With approved drawings, financing, budget, and schedule in hand, the developer can start the snowflake build. Every step listed in the paragraph above must be completed by the corresponding specialists, and getting the work done on schedule is much more of an art than a science. Each contractor and subcontractor has their own contractual obligations, risks, and liability. Getting to the certificate of occupancy means the developer has navigated the process and can now bring in buyers or renters to start paying off the decades of debt that were secured to finance the build.  When the developer moves on to the next project, all of the steps must be performed again, without exception. The finished project may be beautiful, energy efficient, or last 100 years, but it will still be a one-off.  

All of this work is done for every project every time, regardless of size.

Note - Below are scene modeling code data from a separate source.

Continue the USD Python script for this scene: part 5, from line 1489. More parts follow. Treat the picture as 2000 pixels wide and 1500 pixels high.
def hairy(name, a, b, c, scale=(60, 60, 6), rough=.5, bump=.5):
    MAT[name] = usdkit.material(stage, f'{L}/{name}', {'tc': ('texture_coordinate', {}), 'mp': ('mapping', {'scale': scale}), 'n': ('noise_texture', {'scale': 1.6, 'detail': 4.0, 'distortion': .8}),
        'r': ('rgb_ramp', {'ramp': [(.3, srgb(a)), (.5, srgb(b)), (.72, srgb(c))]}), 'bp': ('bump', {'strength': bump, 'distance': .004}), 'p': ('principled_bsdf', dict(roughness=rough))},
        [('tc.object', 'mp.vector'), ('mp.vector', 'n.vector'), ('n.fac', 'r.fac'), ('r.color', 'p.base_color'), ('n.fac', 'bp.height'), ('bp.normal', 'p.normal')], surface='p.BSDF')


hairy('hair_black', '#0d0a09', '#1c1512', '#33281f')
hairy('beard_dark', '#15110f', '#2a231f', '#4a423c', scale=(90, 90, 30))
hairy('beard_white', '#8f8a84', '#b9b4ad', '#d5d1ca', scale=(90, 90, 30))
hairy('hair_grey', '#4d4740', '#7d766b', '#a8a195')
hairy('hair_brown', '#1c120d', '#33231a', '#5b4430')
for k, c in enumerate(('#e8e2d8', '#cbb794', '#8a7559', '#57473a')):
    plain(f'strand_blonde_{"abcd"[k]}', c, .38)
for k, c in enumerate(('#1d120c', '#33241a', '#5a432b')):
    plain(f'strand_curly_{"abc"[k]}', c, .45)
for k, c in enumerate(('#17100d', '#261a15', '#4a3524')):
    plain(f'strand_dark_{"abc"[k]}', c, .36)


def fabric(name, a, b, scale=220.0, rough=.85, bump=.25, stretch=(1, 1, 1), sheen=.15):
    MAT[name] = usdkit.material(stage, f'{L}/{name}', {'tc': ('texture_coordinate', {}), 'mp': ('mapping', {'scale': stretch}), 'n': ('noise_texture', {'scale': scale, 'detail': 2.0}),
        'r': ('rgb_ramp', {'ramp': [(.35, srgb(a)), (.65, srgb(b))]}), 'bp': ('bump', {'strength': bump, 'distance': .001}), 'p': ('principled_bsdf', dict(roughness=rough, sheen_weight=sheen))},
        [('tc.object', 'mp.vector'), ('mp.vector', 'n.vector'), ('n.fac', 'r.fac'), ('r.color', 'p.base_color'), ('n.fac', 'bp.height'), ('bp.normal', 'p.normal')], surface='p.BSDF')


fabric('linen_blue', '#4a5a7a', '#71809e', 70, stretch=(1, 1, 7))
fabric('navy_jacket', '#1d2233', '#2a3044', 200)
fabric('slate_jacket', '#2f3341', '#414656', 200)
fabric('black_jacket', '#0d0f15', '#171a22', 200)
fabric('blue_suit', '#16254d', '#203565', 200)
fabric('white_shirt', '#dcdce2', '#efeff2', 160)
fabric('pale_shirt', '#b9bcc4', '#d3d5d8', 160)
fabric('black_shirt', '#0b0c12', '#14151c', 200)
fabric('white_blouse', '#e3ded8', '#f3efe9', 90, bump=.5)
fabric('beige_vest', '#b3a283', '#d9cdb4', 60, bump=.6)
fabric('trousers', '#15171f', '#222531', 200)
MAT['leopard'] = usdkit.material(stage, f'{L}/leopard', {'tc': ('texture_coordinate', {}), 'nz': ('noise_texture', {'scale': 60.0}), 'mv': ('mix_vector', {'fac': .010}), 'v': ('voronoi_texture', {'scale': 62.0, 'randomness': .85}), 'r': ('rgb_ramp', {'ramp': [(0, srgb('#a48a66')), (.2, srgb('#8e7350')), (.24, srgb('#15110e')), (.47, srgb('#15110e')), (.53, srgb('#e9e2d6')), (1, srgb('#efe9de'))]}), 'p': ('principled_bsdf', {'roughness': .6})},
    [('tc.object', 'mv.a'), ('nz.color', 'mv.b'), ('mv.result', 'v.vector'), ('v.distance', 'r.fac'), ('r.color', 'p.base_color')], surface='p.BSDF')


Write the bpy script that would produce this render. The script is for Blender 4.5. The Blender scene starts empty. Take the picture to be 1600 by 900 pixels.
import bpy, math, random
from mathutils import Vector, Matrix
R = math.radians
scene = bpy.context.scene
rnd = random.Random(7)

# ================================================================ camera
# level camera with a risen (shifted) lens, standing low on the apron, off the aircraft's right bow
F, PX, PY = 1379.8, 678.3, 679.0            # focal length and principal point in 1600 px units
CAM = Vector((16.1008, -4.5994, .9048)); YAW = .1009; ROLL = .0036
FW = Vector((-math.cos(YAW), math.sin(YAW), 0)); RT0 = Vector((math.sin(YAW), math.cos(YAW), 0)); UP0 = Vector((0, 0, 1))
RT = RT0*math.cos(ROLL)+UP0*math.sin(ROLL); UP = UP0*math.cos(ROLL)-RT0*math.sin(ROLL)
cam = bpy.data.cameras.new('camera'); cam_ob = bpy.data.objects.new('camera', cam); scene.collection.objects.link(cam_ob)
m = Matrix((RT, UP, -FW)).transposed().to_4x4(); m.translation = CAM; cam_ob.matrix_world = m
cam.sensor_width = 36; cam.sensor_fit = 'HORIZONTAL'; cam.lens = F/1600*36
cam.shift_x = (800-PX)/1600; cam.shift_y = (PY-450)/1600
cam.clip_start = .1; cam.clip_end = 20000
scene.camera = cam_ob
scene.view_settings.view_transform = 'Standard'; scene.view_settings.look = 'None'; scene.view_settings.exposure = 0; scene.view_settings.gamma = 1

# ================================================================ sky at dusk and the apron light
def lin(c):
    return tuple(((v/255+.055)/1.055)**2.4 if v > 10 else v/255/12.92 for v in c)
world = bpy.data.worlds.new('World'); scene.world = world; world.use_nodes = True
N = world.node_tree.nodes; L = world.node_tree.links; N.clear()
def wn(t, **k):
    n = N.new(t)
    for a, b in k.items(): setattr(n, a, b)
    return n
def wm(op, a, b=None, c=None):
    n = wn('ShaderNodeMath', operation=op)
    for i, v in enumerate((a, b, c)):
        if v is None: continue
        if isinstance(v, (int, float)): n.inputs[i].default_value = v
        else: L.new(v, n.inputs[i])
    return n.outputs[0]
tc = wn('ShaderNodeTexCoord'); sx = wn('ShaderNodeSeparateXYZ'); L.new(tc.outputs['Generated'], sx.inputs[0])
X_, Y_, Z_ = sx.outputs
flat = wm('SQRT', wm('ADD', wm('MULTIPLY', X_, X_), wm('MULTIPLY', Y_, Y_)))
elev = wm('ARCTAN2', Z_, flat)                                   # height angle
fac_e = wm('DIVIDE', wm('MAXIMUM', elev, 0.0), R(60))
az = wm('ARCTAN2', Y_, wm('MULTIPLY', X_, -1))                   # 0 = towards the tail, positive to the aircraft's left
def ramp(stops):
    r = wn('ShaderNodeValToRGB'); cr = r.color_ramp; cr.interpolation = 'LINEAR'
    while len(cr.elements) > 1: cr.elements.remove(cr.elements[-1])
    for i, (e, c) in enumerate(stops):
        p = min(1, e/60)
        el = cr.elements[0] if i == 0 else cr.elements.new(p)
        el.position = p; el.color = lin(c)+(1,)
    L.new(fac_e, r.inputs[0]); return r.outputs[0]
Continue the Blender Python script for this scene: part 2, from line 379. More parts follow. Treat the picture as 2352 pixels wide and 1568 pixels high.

A home or apartment is not more complicated than a car or plane, and while the unique attributes of individual sites and real estate do add challenges to repeatability, it is possible to decouple the building from the dirt.

We can’t be surprised that building costs for new housing continue to escalate. We can’t be surprised that it’s even more expensive to create affordable housing. Yet we continue to shrug our shoulders and say, “That’s just how it is.” We dig around the edges of the problem, foraging for scraps by looking for cost savings in commodities, underpaying labor, cutting corners on quality and performance, and building on cheaper land further and further from work and community. 

Housing development is antiquated and the only group benefitting is the real estate development and building industry, who in fact have every incentive to restrict the supply. We’re making Version 1 of the oven, stereo, car, and plane over and over again, in a housing market that is chronically under-served. The failure to build adequate housing has generational effects on health, education, and opportunity.